Uma grande sacada de Jair Bolsonaro, candidato à presidência em 2018, foi organizar e articular esse grande contingente de eleitores a partir de seus comportamentos mais conservadores, em termos morais. Esse foi o maior diferencial de Bolsonaro naquela eleição, além de constituir um legado seu ao processo político brasileiro: o protagonismo dos evangélicos. Basta ver que a Marcha para Jesus já existia desde os anos 1990, mas ele foi o único presidente da república que a prestigiou, comparecendo a todas. Casado com uma evangélica, batizou-se em águas. Ou seja, politizou seu comportamento, valorizou o povo de Deus e assim abarcou um enorme contingente para a arena eleitoral jogando a seu favor.
Com base nessas observações, a Persona – empresa que dirijo junto a Hélio Gualberto e Maria Vitória – fez investigações profundas de ordem quantitativa e qualitativa, entrevistando centenas de evangélicos na Grande Vitória, além de dezenas de formadores de opinião do setor em todo o Espírito Santo. Os resultados só fortaleceram a ideia de que os evangélicos são mesmo um grupo que vota baseado em princípios fundamentalmente ligados à questão das famílias, o epicentro de sua opção diante da vida. Eles as sentem ameaçadas pela brutalidade da recente urbanização brasileira, pelos perigos da rua onde moram: prostituição, tráfico de drogas, violência.
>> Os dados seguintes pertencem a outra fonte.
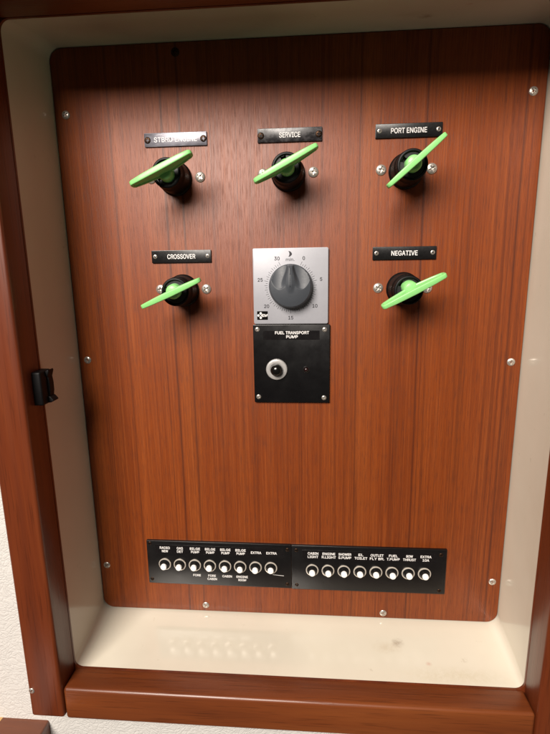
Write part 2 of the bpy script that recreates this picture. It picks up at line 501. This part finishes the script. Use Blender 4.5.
# ------------------------------------------------------------------ latch on the left stile
LT = thing('latch_keeper', 'small black catch fixed inside the left side of the frame', 'catch', P(-227, 288, 78))
bm = bmesh.new(); box(bm, -.8, 8.4, -15, 15.6, -10, 8.5, 1.6, 3); finish('body', bm, M['latchblack'], LT, angle=50)
bm = bmesh.new()
for pts in ([(7.5, 9.5), (9.8, 9.5), (11.4, 14.6), (11.0, 16.0), (9.6, 15.6), (7.5, 14.8)], [(7.5, -14.6), (10.2, -14.4), (13.2, -12.8), (12.8, -11.6), (10.4, -8.8), (7.5, -8)], [(7.5, -9.0), (9.4, -9.0), (10.2, -4), (10.3, 3), (9.6, 10), (7.5, 10)]):
    prism(bm, pts, -9, -.5 if pts[0][1] != -9.0 else -2.0, .7, 3)
finish('roller_claw', bm, M['latchblack'], LT, angle=50)

# ------------------------------------------------------------------ wood panel
PN = thing('mounting_board', 'large reddish brown wood veneer board carrying the switches in the recess', 'board', P(0, 0, 0))
bm = bmesh.new(); prism(bm, rrect(-225, 225, 0, 592.7, 12, 10), -6, 0, .5, 2)
finish('board', bm, M['veneer'], PN, angle=50)
for (u, v) in [(-214.3, 535.5), (-216.4, 297.9), (-217.2, 55.6), (-102.9, 7.6), (100.1, 6.2), (216.4, 50.7), (215.4, 295.9), (213.9, 539.7), (-105.6, 584.6)]:
    screw(PN, u, v, 0, 3.9, 1.5, M['brass'] if v > 580 else M['chrome'] if u < -200 else M['steel'])

# ------------------------------------------------------------------ battery switches
SWG = 'battery switches with green keys'
def make_switch():
    t = thing('battery_switch', 'x', 'switch', (0, 0, 0), SWG)
    bm = bmesh.new()
    lathe(bm, [(0, .0), (16.0, 0), (16.0, 2.0), (15.5, 2.6), (14.9, 3.2), (14.4, 18), (14.1, 20.5), (13.5, 21.3), (13.4, 29.5), (13.1, 30.6), (12.6, 31), (11.4, 31), (11.0, 30.4), (10.8, 29.2)], 72)
    finish('body', bm, M['barrel'], t, angle=40)
    bm = bmesh.new()
    def f(u, v, r):
        # face with the two key notches
        if 6.6 < u < 10.0 and abs(v) < 2.0: return 24.0
        return 29.3 - .25 * (r / 11)
    polar(bm, f, [11.0 * i / 26 for i in range(1, 27)], 96)
    face = finish('keyway', bm, M['rim'], t, angle=40)
    key_axis = bm = bmesh.new()
    lathe(bm, [(0, 26), (6.9, 26), (6.9, 36.0), (6.3, 37.4), (5.2, 38.4), (0, 38.6)], 40)
    # blade
    L = 30.6
    out = [(-L, 41.8), (-L + .3, 39.8), (-L + 2.2, 37.6), (-20, 35.6), (-9, 33.8), (-6, 33.2), (6, 33.2), (9, 33.8), (20, 35.6), (L - 2.2, 37.6), (L - .3, 39.8), (L, 41.8), (L, 44.5), (L - .8, 46.6), (L - 2.6, 47.6), (18, 48.2), (0, 48.4), (-18, 48.2), (-L + 2.6, 47.6), (-L + .8, 46.6), (-L, 44.5)]
    th = 2.7
    b2 = bmesh.new()
    fr = [b2.verts.new(Vector((a * K, -(h + 2) * K, th * K * (1 - .3 * (abs(a) / L) ** 2)))) for a, h in out]
    bkv = [b2.verts.new(Vector((a * K, -(h + 2) * K, -th * K * (1 - .3 * (abs(a) / L) ** 2)))) for a, h in out]
    n = len(out)
    f1 = b2.faces.new(fr); f2 = b2.faces.new(list(reversed(bkv)))
    for i in range(n): b2.faces.new((fr[i], bkv[i], bkv[(i + 1) % n], fr[(i + 1) % n]))
    bmesh.ops.recalc_face_normals(b2, faces=b2.faces)
    ed = [e for e in b2.edges if any(f_ in (f1, f2) for f_ in e.link_faces)]
    bmesh.ops.bevel(b2, geom=ed, offset=.9 * K, segments=3, profile=.5, affect='EDGES')
    big = sorted(b2.faces, key=lambda q: -q.calc_area())[:2]
    bmesh.ops.inset_region(b2, faces=big, thickness=1.5 * K, depth=0)
    big = sorted(b2.faces, key=lambda q: -q.calc_area())[:2]
    bmesh.ops.inset_region(b2, faces=big, thickness=.5 * K, depth=-.8 * K)
    me = bpy.data.meshes.new('tmp'); b2.to_mesh(me); b2.free(); bm.from_mesh(me); bpy.data.meshes.remove(me)
    finish('key', bm, M['green'], t, angle=48)
    return t
base_sw = make_switch()
def copy_tree(o, parent=None):
    c = o.copy(); COL.objects.link(c); c.parent = parent
    for ch in list(o.children): copy_tree(ch, c)
    return c
SW = [(-111.5, 475.5, 24.5, 13, 0, 'black switch with green key under the STBRD ENGINE nameplate', (-135.5, 476.3, -87.4, 476.5)),
      (-3.2, 476.8, 27.0, 5, 0, 'black switch with green key under the SERVICE nameplate', (-27.0, 477.6, 20.5, 477.9)),
      (106.0, 476.2, 41.0, 0, 0, 'black switch with steeply turned green key under the PORT ENGINE nameplate', (83.2, 477.9, 129.3, 477.9)),
      (-109.6, 369.3, 23.5, -10, 0, 'black switch with green key under the CROSSOVER nameplate', (-132.7, 370.6, -86.1, 370.5)),
      (107.4, 368.6, 27.6, -14, 0, 'black switch with green key under the NEGATIVE nameplate', (83.7, 369.6, 130.5, 369.0))]
for i, (u, v, ang, tilt, _, lab, sc) in enumerate(SW):
    t = base_sw if i == 0 else copy_tree(base_sw)
    t.location = P(u, v, 0); t['label'] = lab
    for ch in t.children:
        nm = ch.name.split('.')[0]
        if nm == 'key': ch.rotation_euler = (0, -R(ang), 0); ch.location = (0, 0, 0)
        if nm == 'key' and tilt:
            # the loose key leans a little in its barrel
            m3 = Matrix.Rotation(-R(ang), 3, 'Y') @ Matrix.Rotation(R(-tilt * .6), 3, 'X')
            ch.rotation_euler = m3.to_euler(); piv = Vector((0, -.041, 0))
            ch.location = piv - m3 @ piv + (P(1.0, .6, 0) if i == 4 else P(0, 0, 0))
        if nm == 'keyway': ch.rotation_euler = (0, -R((215, 108, 150, 165, 140)[i]), 0)
for i, (u, v, ang, tilt, _, lab, sc) in enumerate(SW):
    t = [o for o in COL.objects if o.get('label') == lab][0]
    screw(t, sc[0] - u, sc[1] - v, .0, 4.9, 2.1, M['steel'])
    screw(t, sc[2] - u, sc[3] - v, .0, 4.9, 2.1, M['steel'])

# ------------------------------------------------------------------ nameplates
NP = [('STBRD ENGINE', -109.3, 510.4, 'worn', 'inkgrey', 'brass', 41, 'scuffed black nameplate with painted-in glare reading STBRD ENGINE'),
      ('SERVICE', -1.4, 510.8, 'sheen', 'ink', 'brass', 19.5, 'black nameplate reading SERVICE above the middle switch'),
      ('PORT ENGINE', 107.0, 511.0, 'plate', 'ink', 'steel', 32, 'black nameplate reading PORT ENGINE'),
      ('CROSSOVER', -109.6, 402.6, 'plate', 'ink', 'steel', 28, 'black nameplate reading CROSSOVER'),
      ('NEGATIVE', 107.4, 402.4, 'plate', 'ink', 'steel', 24.5, 'black nameplate reading NEGATIVE')]
for s, u, v, pm, im, sm, wd, lab in NP:
    t = thing('nameplate', lab, 'nameplate', P(u, v, 0), 'engraved nameplates above the switches')
    bm = bmesh.new(); prism(bm, rrect(-30, 30, -6.1, 6.1, .6, 3), .05, 1.6, .3, 2); finish('plate', bm, M[pm], t)
    bm = bmesh.new(); text(bm, s, 0, 0, 1.66, 4.3, .012 if im == 'ink' else .010, width=wd); finish('lettering', bm, M[im], t, smooth=False)
    for q in (-1, 1):
        if sm == 'brass': screw(t, q * 26.8, -.2, 1.5, 3.0, .9, M[sm])
        else: screw(t, q * 26.4, .2, 1.45, 2.1, .8, M[sm])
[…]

Não nos esqueçamos de que são majoritariamente pobres, pretos, mulheres e periféricos. O mundo brasileiro não é fácil para essa população. A família costuma ser o único ponto de refúgio nesse estado de coisas em que só os ricos e as classes médias têm direito a privilégios. Isso ajuda muito a definir seus votos.
Entretanto, mesmo com tudo isso, seu crescimento desacelerou nos últimos anos, segundo o censo divulgado. A questão que se coloca, portanto, é: por que isso está acontecendo? Arrisco dizer que os mesmos fatores que produziram o crescimento acelerado podem estar contribuindo para reduzir a velocidade do processo. A politização parece que passou do ponto, as manifestações a favor de Jair Bolsonaro, organizadas pelos grandes líderes religiosos, não dizem mais respeito aos princípios do cristianismo conservador. São temas da velha politicagem brasileira, mais afeitas à sobrevivência do ex-presidente do que aos reais motivos que movem a massa.
As bases da igreja católica também se locomoveram em direção ao movimento conservador. Não falo aqui das cúpulas do vaticano nem dos vários países de base católica: falo mais das pequenas comunidades, das paróquias, das práticas cotidianas dos religiosos. As diferenças entre evangélicos e católicos parecem estar diminuindo. O dia a dia dos católicos aproximou-os das bandeiras mais conservadoras no plano moral.
Enfim, eis aí um pouco do que talvez possa explicar a desaceleração que o Censo de 2022 mostra: 26,9% da população brasileira é evangélica, um percentual expressivo, mas longe do majoritário.